I am trying to predict a binary output using tensorflow. The training data has roughly 69% zeros for the output. The input features are real valued, and I normalized them by subtracting the mean and dividing by the standard deviation. Every time I run the network, no matter what techniques I've tried, I cannot get a model >69% accurate, and it looks like my Yhat is converging to all zeros.
I've tried a lot of things like different optimizers, loss functions, batch sizes, etc.. but no matter what I do it converges to 69% and never goes over.

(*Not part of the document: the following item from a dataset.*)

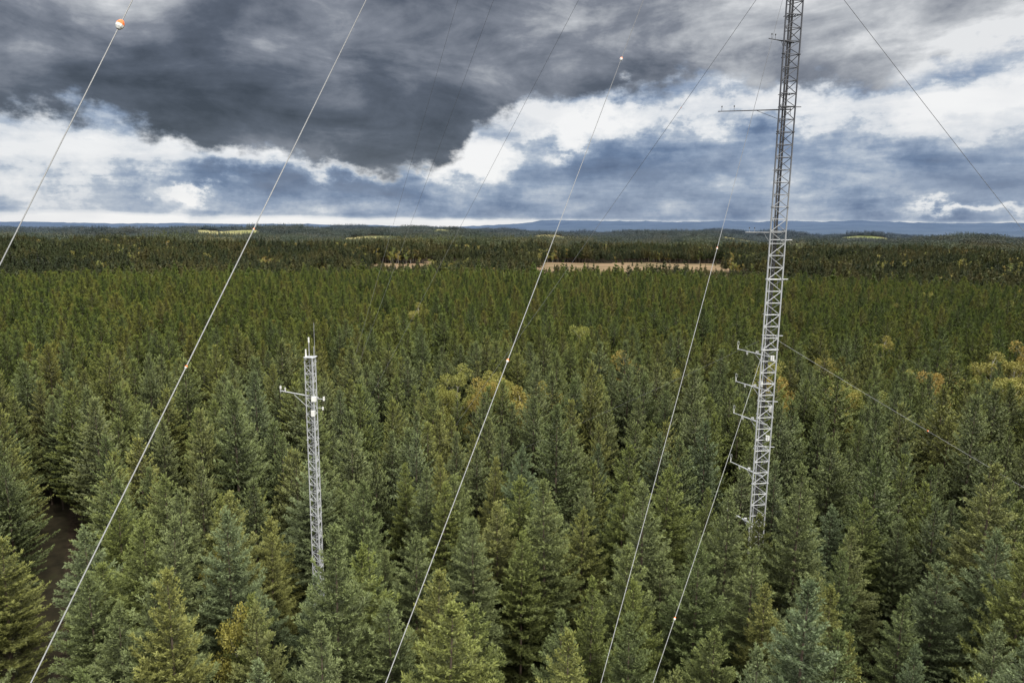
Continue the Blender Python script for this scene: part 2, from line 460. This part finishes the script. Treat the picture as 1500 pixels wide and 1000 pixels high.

I'm guessing there's a more fundemental problem with what I'm doing but I can't seem to find it.
Here is the latest version of my code
X = tf.placeholder(tf.float32,shape=[None,14],name='X')
Y = tf.placeholder(tf.float32,shape=[None,1],name='Y')
W1 = tf.Variable(tf.truncated_normal(shape=[14,20],stddev=0.5))
b1 = tf.Variable(tf.zeros([20]))
l1 = tf.nn.relu(tf.matmul(X,W1) + b1)
l1 = tf.nn.dropout(l1,0.5)
W2 = tf.Variable(tf.truncated_normal(shape=[20,20],stddev=0.5))
b2 = tf.Variable(tf.zeros([20]))
l2 = tf.nn.relu(tf.matmul(l1,W2) + b2)
l2 = tf.nn.dropout(l2,0.5)
W3 = tf.Variable(tf.truncated_normal(shape=[20,15],stddev=0.5))
b3 = tf.Variable(tf.zeros([15]))
l3 = tf.nn.relu(tf.matmul(l2,W3) + b3)
l3 = tf.nn.dropout(l3,0.5)
W5 = tf.Variable(tf.truncated_normal(shape=[15,1],stddev=0.5))
b5 = tf.Variable(tf.zeros([1]))
Yhat = tf.matmul(l3,W5) + b5
loss = tf.reduce_mean(tf.nn.sigmoid_cross_entropy_with_logits(logits=Yhat, labels=Y))
learning_rate = 0.005
l2_weight = 0.001
learner = tf.train.AdamOptimizer(learning_rate).minimize(loss)
correct_prediction = tf.equal(tf.greater(Y,0.5), tf.greater(Yhat,0.5))
accuracy = tf.reduce_mean(tf.cast(correct_prediction, tf.float32))
When you calculate your correct_prediction
correct_prediction = tf.equal(tf.greater(Y,0.5), tf.greater(Yhat,0.5))
It seems that Yhat is still logits, you're supposed to calculate a Y_pred using sigmoid, and use the Y_pred to calculate your correct_prediction
Y_pred = tf.nn.sigmoid(Yhat)
correct_prediction = tf.equal(tf.greater(Y,0.5), tf.greater(Y_pred,0.5))